I want to place on the record-this might be the last opportunity to do so before the general election-my tribute to the work that my hon. Friend Mr. Dismore has done through his Committee in exposing the absolute ineffectiveness and injustice of control orders. I also want to place on record my respect and admiration for Gareth Peirce and the work that she has done in defending several of these people valiantly while at times being attacked in the media and elsewhere. Through her evidence-we have used it time and again in recent years-she has been able to demonstrate the brutality of these orders, particularly the new, lighter order of internal exile, and their effects on individuals and their families.

I give the Government a warning: this policy is having ramifications across communities. We said that it would be a recruiting sergeant for terrorism, and I believe that it is a recruiting sergeant for those who are anxious about what is happening to their communities as a result of this illiberal legislation. It is completely counter-productive, and regrettably, we are rehearsing the same arguments five years on.

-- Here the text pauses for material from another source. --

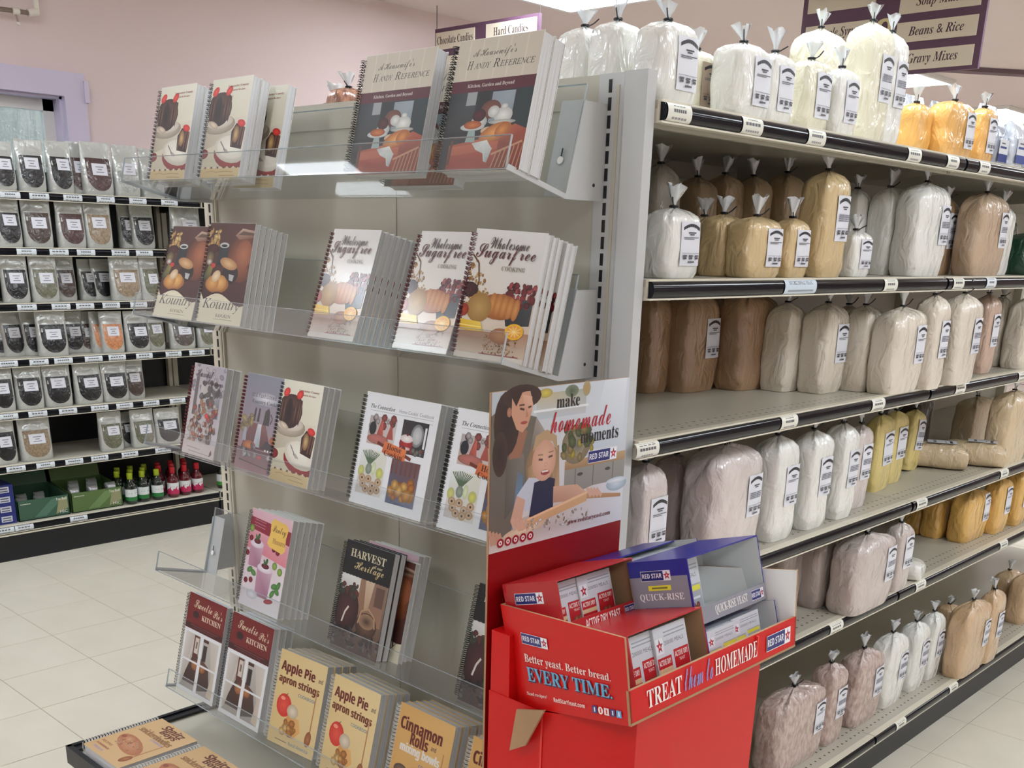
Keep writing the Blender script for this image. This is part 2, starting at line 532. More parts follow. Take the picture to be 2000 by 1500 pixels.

Again tonight, hon. Members who are not even present for the debate will vote the order through, and it will have a direct, detrimental impact on all our communities.

746)

8:44 pm

[10259

David Hanson (Minister of State (Crime and Policing), Home Office; Delyn, Labour): I am grateful for the comments of my right hon. and hon. Friends, and those of Mr. Blunt, about the work of my right hon. Friend John Reid and others. I can only say-

One and a half hours having elapsed since the commencement of proceedings on the motion, the Deputy Speaker put the Question (Standing Order No. 16(1)).

747)

The House divided: Ayes 206, Noes 85.

Question accordingly agreed to.

Resolved,

That the draft Prevention of Terrorism Act 2005 (Continuance in Force of Sections 1 to 9) Order 2010, which was laid before this House on 1 February, be approved.